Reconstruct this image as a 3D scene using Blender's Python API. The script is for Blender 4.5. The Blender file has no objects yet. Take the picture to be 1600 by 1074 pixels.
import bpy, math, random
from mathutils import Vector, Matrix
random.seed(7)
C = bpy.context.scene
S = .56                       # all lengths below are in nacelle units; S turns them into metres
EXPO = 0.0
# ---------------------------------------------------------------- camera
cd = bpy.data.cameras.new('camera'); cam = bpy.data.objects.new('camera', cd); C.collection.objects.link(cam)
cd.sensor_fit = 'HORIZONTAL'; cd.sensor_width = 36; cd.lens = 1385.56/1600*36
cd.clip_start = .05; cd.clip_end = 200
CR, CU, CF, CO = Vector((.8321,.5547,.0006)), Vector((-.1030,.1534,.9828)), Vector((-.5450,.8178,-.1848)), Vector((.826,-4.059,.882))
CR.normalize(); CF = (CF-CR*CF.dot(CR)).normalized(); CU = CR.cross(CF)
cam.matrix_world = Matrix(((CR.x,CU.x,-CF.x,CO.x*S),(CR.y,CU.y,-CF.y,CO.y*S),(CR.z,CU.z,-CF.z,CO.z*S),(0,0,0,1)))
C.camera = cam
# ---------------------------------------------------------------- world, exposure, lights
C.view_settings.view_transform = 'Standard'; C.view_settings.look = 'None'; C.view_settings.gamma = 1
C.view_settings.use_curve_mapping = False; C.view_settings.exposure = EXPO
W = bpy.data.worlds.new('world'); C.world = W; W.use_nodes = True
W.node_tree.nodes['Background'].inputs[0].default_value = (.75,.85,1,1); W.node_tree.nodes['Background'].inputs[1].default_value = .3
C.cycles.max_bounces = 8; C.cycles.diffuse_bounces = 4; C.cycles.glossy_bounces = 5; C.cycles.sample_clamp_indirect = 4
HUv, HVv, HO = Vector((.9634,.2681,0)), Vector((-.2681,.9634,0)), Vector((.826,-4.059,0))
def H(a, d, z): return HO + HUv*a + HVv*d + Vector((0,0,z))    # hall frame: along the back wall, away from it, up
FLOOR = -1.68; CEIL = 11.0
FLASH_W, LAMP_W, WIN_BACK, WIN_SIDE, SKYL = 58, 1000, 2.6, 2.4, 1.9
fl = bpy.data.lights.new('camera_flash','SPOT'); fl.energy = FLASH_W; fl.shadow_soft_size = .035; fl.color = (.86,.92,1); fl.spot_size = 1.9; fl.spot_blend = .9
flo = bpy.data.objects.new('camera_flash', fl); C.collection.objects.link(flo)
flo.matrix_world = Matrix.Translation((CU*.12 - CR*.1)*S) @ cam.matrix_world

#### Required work
Extract all of the data exactly as written.

#### Answer for this exercise
Reconstruct this image as a 3D scene using Blender's Python API. The script is for Blender 4.5. The Blender file has no objects yet. Take the picture to be 1600 by 1074 pixels.
import bpy, math, random
from mathutils import Vector, Matrix
random.seed(7)
C = bpy.context.scene
S = .56                       # all lengths below are in nacelle units; S turns them into metres
EXPO = 0.0
# ---------------------------------------------------------------- camera
cd = bpy.data.cameras.new('camera'); cam = bpy.data.objects.new('camera', cd); C.collection.objects.link(cam)
cd.sensor_fit = 'HORIZONTAL'; cd.sensor_width = 36; cd.lens = 1385.56/1600*36
cd.clip_start = .05; cd.clip_end = 200
CR, CU, CF, CO = Vector((.8321,.5547,.0006)), Vector((-.1030,.1534,.9828)), Vector((-.5450,.8178,-.1848)), Vector((.826,-4.059,.882))
CR.normalize(); CF = (CF-CR*CF.dot(CR)).normalized(); CU = CR.cross(CF)
cam.matrix_world = Matrix(((CR.x,CU.x,-CF.x,CO.x*S),(CR.y,CU.y,-CF.y,CO.y*S),(CR.z,CU.z,-CF.z,CO.z*S),(0,0,0,1)))
C.camera = cam
# ---------------------------------------------------------------- world, exposure, lights
C.view_settings.view_transform = 'Standard'; C.view_settings.look = 'None'; C.view_settings.gamma = 1
C.view_settings.use_curve_mapping = False; C.view_settings.exposure = EXPO
W = bpy.data.worlds.new('world'); C.world = W; W.use_nodes = True
W.node_tree.nodes['Background'].inputs[0].default_value = (.75,.85,1,1); W.node_tree.nodes['Background'].inputs[1].default_value = .3
C.cycles.max_bounces = 8; C.cycles.diffuse_bounces = 4; C.cycles.glossy_bounces = 5; C.cycles.sample_clamp_indirect = 4
HUv, HVv, HO = Vector((.9634,.2681,0)), Vector((-.2681,.9634,0)), Vector((.826,-4.059,0))
def H(a, d, z): return HO + HUv*a + HVv*d + Vector((0,0,z))    # hall frame: along the back wall, away from it, up
FLOOR = -1.68; CEIL = 11.0
FLASH_W, LAMP_W, WIN_BACK, WIN_SIDE, SKYL = 58, 1000, 2.6, 2.4, 1.9
fl = bpy.data.lights.new('camera_flash','SPOT'); fl.energy = FLASH_W; fl.shadow_soft_size = .035; fl.color = (.86,.92,1); fl.spot_size = 1.9; fl.spot_blend = .9
flo = bpy.data.objects.new('camera_flash', fl); C.collection.objects.link(flo)
flo.matrix_world = Matrix.Translation((CU*.12 - CR*.1)*S) @ cam.matrix_world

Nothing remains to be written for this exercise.